Полковник показал ему «дело», из которого {286} Димант узнал, что пока он сидел в Бутырке — в Асхабад был направлен военный следователь НКВД для рассмотрения его дела, что начальник асхабадского отдела, допустивший избиение (!) без разрешения начальника асхабадского НКВД (а с разрешения, значит можно?!) подвергнут взысканию, и что вообще вокруг этого дела в военных кругах поднят шум. Мы были очень рады за Диманта; ему повезло. Но как же с тысячами (миллионами!) других, столь же ни в чем неповинных Димантов? Они и до сих пор продолжают заселять собой изоляторы и концентрационные лагеря.
— В Туркестан вы, конечно, уже не вернетесь, — сказал в заключение полковник (а почему бы и не вернуться с полной реабилитацией?), — мы устроим вас на Дальнем Востоке...
Это — единственный известный мне случай из почти двухлетней тюремной жизни, когда «сознание» повлекло за собой не расстрел, изолятор или концлагерь, а вероятное освобождение. Впрочем, не знаю — через несколько дней после этого я покинул камеру № 79.

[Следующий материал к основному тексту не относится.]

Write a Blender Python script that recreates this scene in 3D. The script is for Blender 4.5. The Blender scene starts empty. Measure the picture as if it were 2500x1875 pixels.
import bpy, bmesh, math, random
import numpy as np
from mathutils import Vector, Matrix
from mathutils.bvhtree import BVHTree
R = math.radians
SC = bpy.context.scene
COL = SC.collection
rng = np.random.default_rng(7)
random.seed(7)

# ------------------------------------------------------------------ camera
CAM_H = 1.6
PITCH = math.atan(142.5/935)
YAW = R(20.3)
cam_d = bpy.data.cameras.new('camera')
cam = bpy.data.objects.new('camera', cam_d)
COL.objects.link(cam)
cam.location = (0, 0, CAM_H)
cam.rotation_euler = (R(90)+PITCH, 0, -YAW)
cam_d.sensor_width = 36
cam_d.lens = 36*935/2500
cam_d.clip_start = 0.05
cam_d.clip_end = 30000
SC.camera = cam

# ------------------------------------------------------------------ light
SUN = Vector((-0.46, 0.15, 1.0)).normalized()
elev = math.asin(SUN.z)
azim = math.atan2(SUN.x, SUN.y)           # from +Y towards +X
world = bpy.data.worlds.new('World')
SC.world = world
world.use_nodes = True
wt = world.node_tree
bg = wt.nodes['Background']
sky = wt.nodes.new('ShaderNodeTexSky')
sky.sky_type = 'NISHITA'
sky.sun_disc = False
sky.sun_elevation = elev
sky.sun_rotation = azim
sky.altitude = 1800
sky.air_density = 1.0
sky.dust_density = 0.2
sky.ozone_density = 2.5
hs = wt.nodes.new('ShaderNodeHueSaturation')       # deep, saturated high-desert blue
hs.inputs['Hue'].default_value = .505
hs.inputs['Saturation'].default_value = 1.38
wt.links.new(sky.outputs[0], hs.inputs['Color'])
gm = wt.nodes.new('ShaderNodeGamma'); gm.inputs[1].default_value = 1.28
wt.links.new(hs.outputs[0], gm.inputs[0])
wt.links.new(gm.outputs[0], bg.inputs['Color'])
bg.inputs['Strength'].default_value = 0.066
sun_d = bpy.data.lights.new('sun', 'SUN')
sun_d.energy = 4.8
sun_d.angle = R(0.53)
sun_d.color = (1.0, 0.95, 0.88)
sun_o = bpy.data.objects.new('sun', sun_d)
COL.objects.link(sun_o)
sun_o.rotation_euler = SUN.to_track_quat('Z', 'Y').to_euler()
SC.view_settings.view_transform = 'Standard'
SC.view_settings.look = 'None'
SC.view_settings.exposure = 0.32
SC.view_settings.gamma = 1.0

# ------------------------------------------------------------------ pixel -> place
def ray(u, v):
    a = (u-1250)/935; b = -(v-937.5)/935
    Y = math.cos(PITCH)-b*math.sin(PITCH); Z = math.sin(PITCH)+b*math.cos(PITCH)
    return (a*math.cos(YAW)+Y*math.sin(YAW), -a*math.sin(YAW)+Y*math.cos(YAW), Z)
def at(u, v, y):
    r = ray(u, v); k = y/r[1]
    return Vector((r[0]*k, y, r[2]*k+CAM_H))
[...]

Около этого же времени, в конце октября или начале ноября, был привезен из Баку и попал в нашу камеру обвиненный тоже в шпионаже (на этот раз в пользу Турции) старый революционер, а потом член азербайджанского ЦИК'а Караев. Я провел с ним в общей камере не более недели, так что не слышал продолжения интереснейших его рассказов, но и слышанного было достаточно. Он, узнавая про московские, хабаровские и асхабадские истязания, только снисходительно улыбался и говорил:
— Ну, это что! Пустяки! Вот посидели бы вы у нас в Баку!
У него тоже был перелом ребер, его тоже били резиновыми палками, он тоже мочился кровью, но считал все это «детскими игрушками».
— А вот когда у меня содрали ногти на ногах, {287} и следователь топтал окровавленные пальцы тяжелыми каблуками, тут — запоешь! Это уже не игрушки!
И однако — он не «сознался», долго лежал в лазарете и был отправлен в Москву.
Довольно, слишком довольно! Заканчивая эти кошмарные страницы, хочу прибавить: истязаниям подвергались, разумеется, далеко не все допрашиваемые, только избранное меньшинство их. Для большинства достаточно было одних следовательских угроз, подкрепленных затрещинами и главное — криками и стонами из соседних следовательских камер, а также и рассказами страдавших на их глазах товарищей. Такие напуганные люди — большинство — «сознавались» легко, в роде А. Н. Туполева: будь что будет, лишь бы не было пыток. Впрочем, как мы уже знаем, пыток не было — были лишь «простые избиения».